• [Short task]:
Give the listing again in full, exactly as written.

• [Dataset extract]:

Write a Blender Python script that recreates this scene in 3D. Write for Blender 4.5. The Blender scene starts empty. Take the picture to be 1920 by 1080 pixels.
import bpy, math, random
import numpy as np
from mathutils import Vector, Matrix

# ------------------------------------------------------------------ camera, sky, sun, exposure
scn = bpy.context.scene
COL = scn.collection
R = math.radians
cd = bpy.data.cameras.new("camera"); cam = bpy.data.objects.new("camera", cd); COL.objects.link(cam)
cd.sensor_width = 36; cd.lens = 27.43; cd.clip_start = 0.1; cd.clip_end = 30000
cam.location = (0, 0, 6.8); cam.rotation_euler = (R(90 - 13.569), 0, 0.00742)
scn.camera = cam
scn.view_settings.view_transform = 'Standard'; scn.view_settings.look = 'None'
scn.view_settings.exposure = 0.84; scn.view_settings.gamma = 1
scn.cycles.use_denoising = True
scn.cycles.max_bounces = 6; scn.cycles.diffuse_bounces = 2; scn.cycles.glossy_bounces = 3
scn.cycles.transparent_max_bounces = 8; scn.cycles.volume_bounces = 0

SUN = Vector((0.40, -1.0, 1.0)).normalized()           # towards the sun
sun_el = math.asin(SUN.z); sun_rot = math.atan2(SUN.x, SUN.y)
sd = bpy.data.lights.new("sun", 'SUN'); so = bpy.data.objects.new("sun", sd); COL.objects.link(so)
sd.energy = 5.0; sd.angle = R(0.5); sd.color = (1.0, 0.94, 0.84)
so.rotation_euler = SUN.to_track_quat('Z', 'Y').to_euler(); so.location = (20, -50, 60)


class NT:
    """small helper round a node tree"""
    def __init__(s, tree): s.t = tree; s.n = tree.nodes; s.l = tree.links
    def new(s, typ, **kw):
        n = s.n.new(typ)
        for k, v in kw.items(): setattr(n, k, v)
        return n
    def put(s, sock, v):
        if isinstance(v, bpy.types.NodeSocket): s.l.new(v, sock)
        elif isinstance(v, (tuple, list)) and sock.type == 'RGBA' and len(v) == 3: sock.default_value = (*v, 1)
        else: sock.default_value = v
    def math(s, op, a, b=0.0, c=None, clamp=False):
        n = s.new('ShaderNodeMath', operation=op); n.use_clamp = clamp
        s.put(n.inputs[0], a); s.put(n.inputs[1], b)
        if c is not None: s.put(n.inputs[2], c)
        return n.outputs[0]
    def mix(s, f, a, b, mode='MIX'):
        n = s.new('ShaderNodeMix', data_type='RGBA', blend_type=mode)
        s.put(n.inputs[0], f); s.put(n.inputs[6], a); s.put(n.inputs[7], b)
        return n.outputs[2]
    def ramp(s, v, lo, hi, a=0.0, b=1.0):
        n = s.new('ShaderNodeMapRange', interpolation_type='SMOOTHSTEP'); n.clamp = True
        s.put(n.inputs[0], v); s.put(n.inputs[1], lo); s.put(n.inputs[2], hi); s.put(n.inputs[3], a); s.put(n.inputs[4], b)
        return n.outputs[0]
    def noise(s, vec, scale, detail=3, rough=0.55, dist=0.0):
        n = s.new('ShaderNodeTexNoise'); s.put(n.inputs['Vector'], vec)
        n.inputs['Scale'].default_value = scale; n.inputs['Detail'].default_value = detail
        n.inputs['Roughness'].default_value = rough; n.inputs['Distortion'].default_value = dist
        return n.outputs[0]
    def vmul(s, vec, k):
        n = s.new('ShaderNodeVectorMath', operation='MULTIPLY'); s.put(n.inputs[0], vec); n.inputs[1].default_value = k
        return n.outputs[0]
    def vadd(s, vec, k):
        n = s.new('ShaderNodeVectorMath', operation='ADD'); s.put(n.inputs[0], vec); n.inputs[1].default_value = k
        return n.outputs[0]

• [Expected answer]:
Write a Blender Python script that recreates this scene in 3D. Write for Blender 4.5. The Blender scene starts empty. Take the picture to be 1920 by 1080 pixels.
import bpy, math, random
import numpy as np
from mathutils import Vector, Matrix

# ------------------------------------------------------------------ camera, sky, sun, exposure
scn = bpy.context.scene
COL = scn.collection
R = math.radians
cd = bpy.data.cameras.new("camera"); cam = bpy.data.objects.new("camera", cd); COL.objects.link(cam)
cd.sensor_width = 36; cd.lens = 27.43; cd.clip_start = 0.1; cd.clip_end = 30000
cam.location = (0, 0, 6.8); cam.rotation_euler = (R(90 - 13.569), 0, 0.00742)
scn.camera = cam
scn.view_settings.view_transform = 'Standard'; scn.view_settings.look = 'None'
scn.view_settings.exposure = 0.84; scn.view_settings.gamma = 1
scn.cycles.use_denoising = True
scn.cycles.max_bounces = 6; scn.cycles.diffuse_bounces = 2; scn.cycles.glossy_bounces = 3
scn.cycles.transparent_max_bounces = 8; scn.cycles.volume_bounces = 0

SUN = Vector((0.40, -1.0, 1.0)).normalized()           # towards the sun
sun_el = math.asin(SUN.z); sun_rot = math.atan2(SUN.x, SUN.y)
sd = bpy.data.lights.new("sun", 'SUN'); so = bpy.data.objects.new("sun", sd); COL.objects.link(so)
sd.energy = 5.0; sd.angle = R(0.5); sd.color = (1.0, 0.94, 0.84)
so.rotation_euler = SUN.to_track_quat('Z', 'Y').to_euler(); so.location = (20, -50, 60)


class NT:
    """small helper round a node tree"""
    def __init__(s, tree): s.t = tree; s.n = tree.nodes; s.l = tree.links
    def new(s, typ, **kw):
        n = s.n.new(typ)
        for k, v in kw.items(): setattr(n, k, v)
        return n
    def put(s, sock, v):
        if isinstance(v, bpy.types.NodeSocket): s.l.new(v, sock)
        elif isinstance(v, (tuple, list)) and sock.type == 'RGBA' and len(v) == 3: sock.default_value = (*v, 1)
        else: sock.default_value = v
    def math(s, op, a, b=0.0, c=None, clamp=False):
        n = s.new('ShaderNodeMath', operation=op); n.use_clamp = clamp
        s.put(n.inputs[0], a); s.put(n.inputs[1], b)
        if c is not None: s.put(n.inputs[2], c)
        return n.outputs[0]
    def mix(s, f, a, b, mode='MIX'):
        n = s.new('ShaderNodeMix', data_type='RGBA', blend_type=mode)
        s.put(n.inputs[0], f); s.put(n.inputs[6], a); s.put(n.inputs[7], b)
        return n.outputs[2]
    def ramp(s, v, lo, hi, a=0.0, b=1.0):
        n = s.new('ShaderNodeMapRange', interpolation_type='SMOOTHSTEP'); n.clamp = True
        s.put(n.inputs[0], v); s.put(n.inputs[1], lo); s.put(n.inputs[2], hi); s.put(n.inputs[3], a); s.put(n.inputs[4], b)
        return n.outputs[0]
    def noise(s, vec, scale, detail=3, rough=0.55, dist=0.0):
        n = s.new('ShaderNodeTexNoise'); s.put(n.inputs['Vector'], vec)
        n.inputs['Scale'].default_value = scale; n.inputs['Detail'].default_value = detail
        n.inputs['Roughness'].default_value = rough; n.inputs['Distortion'].default_value = dist
        return n.outputs[0]
    def vmul(s, vec, k):
        n = s.new('ShaderNodeVectorMath', operation='MULTIPLY'); s.put(n.inputs[0], vec); n.inputs[1].default_value = k
        return n.outputs[0]
    def vadd(s, vec, k):
        n = s.new('ShaderNodeVectorMath', operation='ADD'); s.put(n.inputs[0], vec); n.inputs[1].default_value = k
        return n.outputs[0]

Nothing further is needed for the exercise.